In the morning, we found out that the birds had actually arrived that Friday (!) but the sighing adolescent had failed to take a message. So we picked them up and put them in temporary housing, a tub:
Considering that Cornish Rock crosses grow exponentially, this was not a long-term solution. So Mark set out to find one.
Sunday morning, he drew up his plan...
(The thing at the top is for a roof vent for better air flow to keep the birds cool.)
Then he got to work.
It was a gorgeous, breezy, low-humidity blue-sky day, which we haven't had many of this year. And I'm not going to lie: I think Mark is looking pretty hunky these days, and I enjoyed the view all day.
He worked for about 10 or 11 hours straight. Here he's laid out an 8 x 12 foot frame with pressure-treated 4 x 4s and 2 x 4s in between.
Then plywood:
A chick or two came to check on the progress.
Mixed in with the meat birds are five araucana chicks (the egg layers that lay blue eggs), extras that the feed store was trying to get rid of. They look like chipmunks at this age.
Anyway, work continued.
Uprights made from some random spare wood we had. (People driving by thought we were building a tee pee.)
Roy, Bo and Ed found the nail gun noises captivating.

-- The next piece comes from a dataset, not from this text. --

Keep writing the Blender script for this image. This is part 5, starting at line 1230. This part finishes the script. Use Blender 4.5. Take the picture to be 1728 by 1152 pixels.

The chickens offered their advice and encouragement.
Our quality-control hen:
Our OSHA hen:
I went to work the next day, and when I came home, the thing was finished. Mark dragged it out back with the tractor, and the chicks got a new home.
The vent works amazingly well. Even when the sun is beating down on the tin, it's cooler inside than out. I don't know if that will continue if we get super-hot weather, but so far, so good.
The purplish tin was leftover from one of Mark's construction jobs.
Mark built them an 18" high chicken wire fence for their run but Lily immediately came by, thinking it was an all-you-can-eat buffet, so we've since upped it to 3 feet of plastic mesh over hog panels. It seems pretty cat proof. Netting over the top (not installed yet) might help with hawks.
I'm happy to report that these birds are loving life right now. We've never tried putting meat birds on pasture; we've been told, and it certainly appeared, that they are too lazy and too heavy to move around. In fact, many people have given us ideas to make them get bigger even faster (birth to slaughter in six weeks, just like Tyson does it!). But we're actually trying to slow them down, to try to minimize health problems, such as broken legs, which have happened in the past. It's very sad and not at all the way I want my food to be raised.
These chicks are out pecking at the dirt, eating bugs and running all over the place, more so every day. They are definitely programmed to eat all the time but we are throwing a lot of their food on the ground so they have to scratch for it, and we're not keeping so much on hand as we did last year.
They're a lot more fun to watch than last year's birds.
I'm interested to see how they end up, both in size and in flavor, not to mention in health. And I should mention that the feed store had more birds to get rid of, so Mark stopped by and bought 50 more, which means we need more housing... They are, however, all spoken for; we're only keeping 20 this year.